» **Exercise requirements**
Gather all lines in the data that hold the string "recreates".

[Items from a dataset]

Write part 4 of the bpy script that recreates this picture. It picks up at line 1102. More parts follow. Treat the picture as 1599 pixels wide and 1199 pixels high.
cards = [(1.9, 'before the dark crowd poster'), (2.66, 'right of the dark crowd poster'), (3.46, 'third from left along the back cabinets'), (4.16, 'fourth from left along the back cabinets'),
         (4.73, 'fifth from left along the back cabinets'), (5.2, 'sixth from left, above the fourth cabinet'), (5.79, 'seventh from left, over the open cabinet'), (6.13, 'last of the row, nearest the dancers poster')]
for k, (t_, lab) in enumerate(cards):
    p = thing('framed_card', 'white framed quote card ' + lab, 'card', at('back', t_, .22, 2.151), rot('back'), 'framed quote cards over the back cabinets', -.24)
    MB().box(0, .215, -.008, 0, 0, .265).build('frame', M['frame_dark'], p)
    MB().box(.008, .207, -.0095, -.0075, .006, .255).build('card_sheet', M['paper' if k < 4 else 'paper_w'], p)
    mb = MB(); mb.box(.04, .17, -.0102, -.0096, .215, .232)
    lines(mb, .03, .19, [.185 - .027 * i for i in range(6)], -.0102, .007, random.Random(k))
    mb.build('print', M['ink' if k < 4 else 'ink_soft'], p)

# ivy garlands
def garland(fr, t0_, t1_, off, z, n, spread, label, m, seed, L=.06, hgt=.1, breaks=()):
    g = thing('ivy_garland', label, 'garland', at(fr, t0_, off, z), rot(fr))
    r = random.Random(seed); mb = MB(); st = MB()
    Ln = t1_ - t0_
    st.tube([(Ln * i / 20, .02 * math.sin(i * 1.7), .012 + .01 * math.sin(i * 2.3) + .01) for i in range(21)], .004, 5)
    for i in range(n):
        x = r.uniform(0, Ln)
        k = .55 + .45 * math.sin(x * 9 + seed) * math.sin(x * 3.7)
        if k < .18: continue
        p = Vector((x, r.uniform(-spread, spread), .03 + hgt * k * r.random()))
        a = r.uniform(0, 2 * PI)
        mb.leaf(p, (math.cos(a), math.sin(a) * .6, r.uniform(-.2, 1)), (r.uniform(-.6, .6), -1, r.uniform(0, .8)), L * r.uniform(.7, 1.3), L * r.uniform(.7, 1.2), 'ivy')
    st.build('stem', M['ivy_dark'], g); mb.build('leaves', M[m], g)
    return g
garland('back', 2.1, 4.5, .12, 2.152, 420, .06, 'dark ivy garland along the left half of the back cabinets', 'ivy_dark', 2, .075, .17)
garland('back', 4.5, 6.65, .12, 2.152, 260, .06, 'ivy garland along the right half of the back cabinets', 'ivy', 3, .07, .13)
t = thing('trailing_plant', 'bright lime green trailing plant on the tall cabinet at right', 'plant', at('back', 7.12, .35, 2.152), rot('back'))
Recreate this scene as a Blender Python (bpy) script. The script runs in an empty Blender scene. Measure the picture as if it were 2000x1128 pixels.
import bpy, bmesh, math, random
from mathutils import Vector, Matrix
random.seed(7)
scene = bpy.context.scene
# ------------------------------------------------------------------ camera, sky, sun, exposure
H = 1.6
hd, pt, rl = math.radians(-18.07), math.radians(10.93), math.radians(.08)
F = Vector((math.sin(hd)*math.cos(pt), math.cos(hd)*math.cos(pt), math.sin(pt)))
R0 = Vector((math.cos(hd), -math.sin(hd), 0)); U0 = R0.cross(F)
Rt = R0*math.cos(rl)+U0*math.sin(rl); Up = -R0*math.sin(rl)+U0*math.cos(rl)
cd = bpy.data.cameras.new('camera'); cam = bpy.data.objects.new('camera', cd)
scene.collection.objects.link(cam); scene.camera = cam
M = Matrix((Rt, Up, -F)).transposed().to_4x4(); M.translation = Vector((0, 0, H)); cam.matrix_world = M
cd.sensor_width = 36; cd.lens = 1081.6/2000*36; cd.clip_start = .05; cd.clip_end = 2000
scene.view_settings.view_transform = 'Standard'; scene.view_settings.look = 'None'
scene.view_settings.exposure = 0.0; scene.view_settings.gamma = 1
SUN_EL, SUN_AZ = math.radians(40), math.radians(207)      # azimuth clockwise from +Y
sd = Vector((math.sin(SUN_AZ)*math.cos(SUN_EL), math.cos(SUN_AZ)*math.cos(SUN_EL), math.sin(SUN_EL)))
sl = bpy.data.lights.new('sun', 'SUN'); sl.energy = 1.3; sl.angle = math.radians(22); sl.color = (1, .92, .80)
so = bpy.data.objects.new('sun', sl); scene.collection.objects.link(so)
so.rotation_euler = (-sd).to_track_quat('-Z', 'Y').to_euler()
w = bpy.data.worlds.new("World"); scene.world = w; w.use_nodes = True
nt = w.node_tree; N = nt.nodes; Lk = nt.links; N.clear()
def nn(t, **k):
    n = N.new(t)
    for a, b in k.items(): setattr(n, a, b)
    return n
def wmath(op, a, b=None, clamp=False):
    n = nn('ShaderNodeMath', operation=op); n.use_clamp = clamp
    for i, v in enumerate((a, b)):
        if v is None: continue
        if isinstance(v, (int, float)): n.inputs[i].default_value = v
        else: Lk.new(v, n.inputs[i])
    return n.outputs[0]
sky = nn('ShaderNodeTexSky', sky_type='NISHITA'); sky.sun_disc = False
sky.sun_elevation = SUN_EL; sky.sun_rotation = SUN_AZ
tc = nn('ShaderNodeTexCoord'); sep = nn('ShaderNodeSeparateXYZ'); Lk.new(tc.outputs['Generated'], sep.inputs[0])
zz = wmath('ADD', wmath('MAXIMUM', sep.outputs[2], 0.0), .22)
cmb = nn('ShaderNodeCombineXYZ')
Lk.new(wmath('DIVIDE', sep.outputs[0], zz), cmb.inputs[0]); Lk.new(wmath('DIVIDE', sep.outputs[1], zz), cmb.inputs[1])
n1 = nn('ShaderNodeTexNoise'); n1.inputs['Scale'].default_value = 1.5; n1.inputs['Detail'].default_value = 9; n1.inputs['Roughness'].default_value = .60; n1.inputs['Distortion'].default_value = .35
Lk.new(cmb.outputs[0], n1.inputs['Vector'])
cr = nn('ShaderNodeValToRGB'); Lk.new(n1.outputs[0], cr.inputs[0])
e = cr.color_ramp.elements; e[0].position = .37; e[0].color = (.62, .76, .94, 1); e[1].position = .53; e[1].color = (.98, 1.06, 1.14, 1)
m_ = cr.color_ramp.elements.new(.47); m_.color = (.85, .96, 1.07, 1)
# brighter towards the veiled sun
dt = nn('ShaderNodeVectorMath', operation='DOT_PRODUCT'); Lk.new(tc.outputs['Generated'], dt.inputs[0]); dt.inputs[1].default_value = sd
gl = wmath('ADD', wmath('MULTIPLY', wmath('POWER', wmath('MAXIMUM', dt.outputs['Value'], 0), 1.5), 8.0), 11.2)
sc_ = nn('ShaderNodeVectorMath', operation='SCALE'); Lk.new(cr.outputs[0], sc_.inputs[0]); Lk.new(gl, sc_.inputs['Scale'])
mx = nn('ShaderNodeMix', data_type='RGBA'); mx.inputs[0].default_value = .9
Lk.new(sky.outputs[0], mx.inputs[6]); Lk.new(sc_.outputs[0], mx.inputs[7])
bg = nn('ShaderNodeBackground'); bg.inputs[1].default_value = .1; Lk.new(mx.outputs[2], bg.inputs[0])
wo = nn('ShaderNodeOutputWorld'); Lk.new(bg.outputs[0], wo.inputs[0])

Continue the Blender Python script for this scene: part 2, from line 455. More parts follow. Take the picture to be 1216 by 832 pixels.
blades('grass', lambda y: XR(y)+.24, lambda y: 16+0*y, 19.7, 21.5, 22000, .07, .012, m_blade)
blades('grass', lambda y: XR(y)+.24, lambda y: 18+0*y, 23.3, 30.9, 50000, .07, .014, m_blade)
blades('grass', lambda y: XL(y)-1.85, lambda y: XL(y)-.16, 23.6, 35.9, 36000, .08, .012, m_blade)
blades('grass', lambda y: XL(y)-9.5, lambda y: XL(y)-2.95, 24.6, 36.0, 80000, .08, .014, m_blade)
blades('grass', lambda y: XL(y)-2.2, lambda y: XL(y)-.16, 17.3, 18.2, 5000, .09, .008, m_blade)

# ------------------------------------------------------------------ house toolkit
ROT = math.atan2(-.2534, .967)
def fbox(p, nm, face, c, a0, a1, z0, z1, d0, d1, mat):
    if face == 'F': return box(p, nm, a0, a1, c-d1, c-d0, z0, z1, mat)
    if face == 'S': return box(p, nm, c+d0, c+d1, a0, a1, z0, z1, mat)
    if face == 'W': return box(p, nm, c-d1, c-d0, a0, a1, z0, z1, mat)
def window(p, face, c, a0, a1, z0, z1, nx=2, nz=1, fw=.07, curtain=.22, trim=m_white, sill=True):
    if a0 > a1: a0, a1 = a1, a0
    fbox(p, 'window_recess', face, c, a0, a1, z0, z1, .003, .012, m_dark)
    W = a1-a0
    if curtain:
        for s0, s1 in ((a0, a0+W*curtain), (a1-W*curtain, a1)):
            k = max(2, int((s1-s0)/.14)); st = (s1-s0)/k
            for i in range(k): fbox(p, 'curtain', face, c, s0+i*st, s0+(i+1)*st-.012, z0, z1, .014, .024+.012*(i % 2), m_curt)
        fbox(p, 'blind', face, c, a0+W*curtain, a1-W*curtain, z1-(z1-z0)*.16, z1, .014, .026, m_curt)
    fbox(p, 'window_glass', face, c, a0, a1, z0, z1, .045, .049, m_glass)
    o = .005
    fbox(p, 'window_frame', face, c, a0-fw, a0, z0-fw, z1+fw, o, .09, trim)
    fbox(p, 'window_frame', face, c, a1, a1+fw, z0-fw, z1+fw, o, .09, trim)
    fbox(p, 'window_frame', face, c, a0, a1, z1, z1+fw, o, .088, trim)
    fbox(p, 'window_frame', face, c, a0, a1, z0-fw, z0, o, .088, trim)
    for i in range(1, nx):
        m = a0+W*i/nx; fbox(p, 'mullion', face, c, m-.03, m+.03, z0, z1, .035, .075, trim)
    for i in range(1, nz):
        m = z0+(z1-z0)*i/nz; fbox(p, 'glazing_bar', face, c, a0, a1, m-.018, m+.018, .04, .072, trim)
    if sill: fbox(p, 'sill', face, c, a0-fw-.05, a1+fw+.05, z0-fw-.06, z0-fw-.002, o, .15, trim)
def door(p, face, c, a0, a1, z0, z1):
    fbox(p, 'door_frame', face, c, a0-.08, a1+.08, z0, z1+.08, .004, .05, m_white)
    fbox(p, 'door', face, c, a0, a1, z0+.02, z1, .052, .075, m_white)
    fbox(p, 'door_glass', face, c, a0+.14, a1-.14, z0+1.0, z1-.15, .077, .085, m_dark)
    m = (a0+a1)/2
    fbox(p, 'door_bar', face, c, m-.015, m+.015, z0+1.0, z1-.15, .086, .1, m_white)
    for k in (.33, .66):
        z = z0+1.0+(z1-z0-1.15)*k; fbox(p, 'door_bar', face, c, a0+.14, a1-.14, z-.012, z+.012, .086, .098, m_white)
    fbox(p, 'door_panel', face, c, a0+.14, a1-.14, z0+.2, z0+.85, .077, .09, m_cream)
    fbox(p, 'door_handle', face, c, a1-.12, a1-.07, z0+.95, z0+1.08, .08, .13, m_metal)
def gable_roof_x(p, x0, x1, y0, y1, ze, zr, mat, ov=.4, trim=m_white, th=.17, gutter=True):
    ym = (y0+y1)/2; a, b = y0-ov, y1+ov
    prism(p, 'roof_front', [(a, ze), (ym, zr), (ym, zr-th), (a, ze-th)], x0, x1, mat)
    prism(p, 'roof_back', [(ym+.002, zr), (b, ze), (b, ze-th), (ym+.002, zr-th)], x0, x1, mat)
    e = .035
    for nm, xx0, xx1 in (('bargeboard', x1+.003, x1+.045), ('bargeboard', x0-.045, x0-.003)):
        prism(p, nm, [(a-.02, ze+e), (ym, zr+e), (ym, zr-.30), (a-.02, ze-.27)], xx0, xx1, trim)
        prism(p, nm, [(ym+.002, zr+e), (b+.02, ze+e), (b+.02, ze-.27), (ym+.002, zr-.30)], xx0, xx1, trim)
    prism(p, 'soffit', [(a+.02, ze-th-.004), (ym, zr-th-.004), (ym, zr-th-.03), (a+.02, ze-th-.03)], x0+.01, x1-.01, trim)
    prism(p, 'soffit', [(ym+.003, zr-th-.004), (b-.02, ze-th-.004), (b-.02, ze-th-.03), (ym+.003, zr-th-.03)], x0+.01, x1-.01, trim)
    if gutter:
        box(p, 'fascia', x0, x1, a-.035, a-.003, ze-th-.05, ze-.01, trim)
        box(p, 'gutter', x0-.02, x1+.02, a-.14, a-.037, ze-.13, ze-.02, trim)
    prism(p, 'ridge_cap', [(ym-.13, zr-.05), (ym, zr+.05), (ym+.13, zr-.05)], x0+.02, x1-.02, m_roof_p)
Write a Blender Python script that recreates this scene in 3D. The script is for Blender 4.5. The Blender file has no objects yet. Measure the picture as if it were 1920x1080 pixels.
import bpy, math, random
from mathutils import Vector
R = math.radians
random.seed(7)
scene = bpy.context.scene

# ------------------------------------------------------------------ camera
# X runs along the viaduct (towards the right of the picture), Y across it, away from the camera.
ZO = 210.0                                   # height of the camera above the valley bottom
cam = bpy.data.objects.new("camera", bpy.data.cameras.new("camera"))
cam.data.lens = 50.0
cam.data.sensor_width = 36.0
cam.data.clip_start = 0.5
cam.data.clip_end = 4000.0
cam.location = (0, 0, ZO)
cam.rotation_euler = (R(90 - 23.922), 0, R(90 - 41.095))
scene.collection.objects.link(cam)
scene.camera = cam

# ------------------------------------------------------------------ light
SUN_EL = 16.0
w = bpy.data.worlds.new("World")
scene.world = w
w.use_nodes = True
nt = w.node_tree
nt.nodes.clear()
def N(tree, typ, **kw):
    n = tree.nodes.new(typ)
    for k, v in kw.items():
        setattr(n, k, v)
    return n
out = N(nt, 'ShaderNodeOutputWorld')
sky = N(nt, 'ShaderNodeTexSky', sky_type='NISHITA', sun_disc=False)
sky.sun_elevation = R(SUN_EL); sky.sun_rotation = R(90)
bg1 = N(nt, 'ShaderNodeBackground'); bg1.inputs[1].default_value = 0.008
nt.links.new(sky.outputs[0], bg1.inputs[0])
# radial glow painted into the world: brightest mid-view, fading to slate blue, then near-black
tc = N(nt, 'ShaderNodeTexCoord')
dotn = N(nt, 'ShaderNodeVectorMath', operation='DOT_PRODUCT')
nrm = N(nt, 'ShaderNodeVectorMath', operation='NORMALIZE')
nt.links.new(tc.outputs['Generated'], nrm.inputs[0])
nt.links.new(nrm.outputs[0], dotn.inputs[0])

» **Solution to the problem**
Write part 4 of the bpy script that recreates this picture. It picks up at line 1102. More parts follow. Treat the picture as 1599 pixels wide and 1199 pixels high.
Write a Blender Python script that recreates this scene in 3D. The script is for Blender 4.5. The Blender file has no objects yet. Measure the picture as if it were 1920x1080 pixels.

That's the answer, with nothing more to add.